CR4.1 | Permafrost-climate-feedbacks: past, present and future
Permafrost-climate-feedbacks: past, present and future
Convener: Philipp de VreseECSECS | Co-conveners: Barbara Widhalm, Nathalie Ylenia TrichesECSECS, In-Won Kim, Norman Julius SteinertECSECS

About 10% of the land surface are underlain by permafrost, with important implications for the local carbon-, water- and energy-cycles. The permafrost extent is highly sensitive to shifts in temperature, thus, it has and will continue to change in the future. With most ecosystem processes being affected by the presence of permafrost, these changes entail feedback effects not only on local- but also on the large-scale climate. Here, the focus has chiefly been on the biochemical feedbacks, such as the permafrost-carbon feedback, but there is also a potential for (bio-) physical feedback mechanisms. The degradation of permafrost may affect the land-atmosphere moisture exchange through its impact on the surface hydrology, which in turn shapes the local and regional cloud cover. Vegetation shifts affect surface -albedo, -roughness and resistance to evaporation, with a similar potential to modify land atmosphere interactions. They may also modify fire frequency and -intensity, affecting cloud formation rates through the release of aerosols, which act as cloud condensation nuclei.

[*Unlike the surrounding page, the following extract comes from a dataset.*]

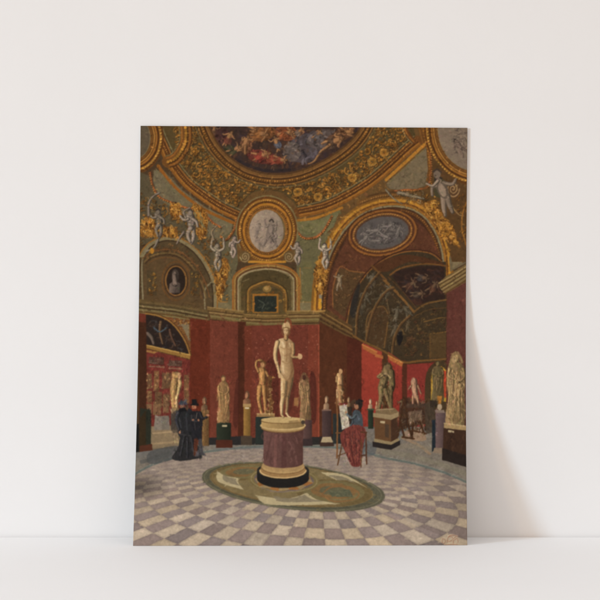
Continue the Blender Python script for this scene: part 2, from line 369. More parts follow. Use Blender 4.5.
# ---------------------------------------------------------------- central niche
no = spl([(233, 318), (233, 290), (234, 277), (243, 269), (256, 265), (267, 264), (278, 265), (290, 269), (298, 277), (299, 290), (299, 318)])
F([tuple(p) for p in no], (112, 96, 60))
band(no, [(0, 1.8, (150, 94, 38)), (1.9, .9, (176, 126, 54)), (3.6, 1.4, (92, 58, 30)), (5.2, 1.5, (150, 134, 96))])
ni = spl([(241, 322), (241, 290), (242, 279), (250, 273), (267, 270), (282, 273), (290, 279), (291, 290), (291, 322)])
F([tuple(p) for p in ni], lin(0, 270, (74, 62, 36), 0, 318, (92, 74, 42)))
dabs([tuple(p) for p in ni], 90, 4, [(84, 70, 42), (66, 54, 32), (96, 74, 40)], .5, 1.4)
L([(242, 282), (249, 279)], .9, (112, 98, 62)); L([(241, 290), (291, 290)], .7, (60, 48, 28), .5)
na = spl([(248, 312), (248, 298), (249, 290), (256, 285), (267, 282), (277, 285), (284, 290), (286, 298), (286, 312)])
band(na, [(0, 1.7, (146, 104, 44)), (2, 1.3, (104, 74, 34)), (-1.7, .8, (60, 46, 26))])
F(ell(267, 289, 4.4, 3.4), (132, 102, 50)); F(ell(266.4, 288.5, 2.4, 1.9), (166, 132, 72))
curls([(249, 292), (285, 292), (285, 312), (249, 312)], 40, 2, GOLD, (52, 38, 22), .7, .8)
F([(252.5, 294), (278.5, 294), (278.5, 313), (252.5, 313)], (150, 98, 36)); F([(254.5, 296), (276.5, 296), (276.5, 312), (254.5, 312)], (40, 44, 38))
dabs([(255, 297), (276, 297), (276, 311), (255, 311)], 34, 5, [(52, 58, 48), (32, 36, 34), (64, 68, 54)], .7, .9, -.7)
L([(258, 300), (264, 304), (262, 309)], .9, (92, 98, 82), .7)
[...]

The above examples do not constitute a complete list and we welcome all abstracts focusing on any physical, biophysical and biochemical permafrost-climate feedback, explicitly including submissions proposing novel mechanisms. We encourage contributions that aim at a quantification of the feedback strengths, at the regional to global scale, and those which improve our understanding of mechanisms, at the process-level. Likewise, we welcome abstracts targeting feedback mechanisms under scenario-based future projections as well during the historical period and in the deeper past. Contributions relying on modelling tools and observational data are equally welcome and so are submissions conceptually describing feedback-chains that have been overlooked by the scientific community.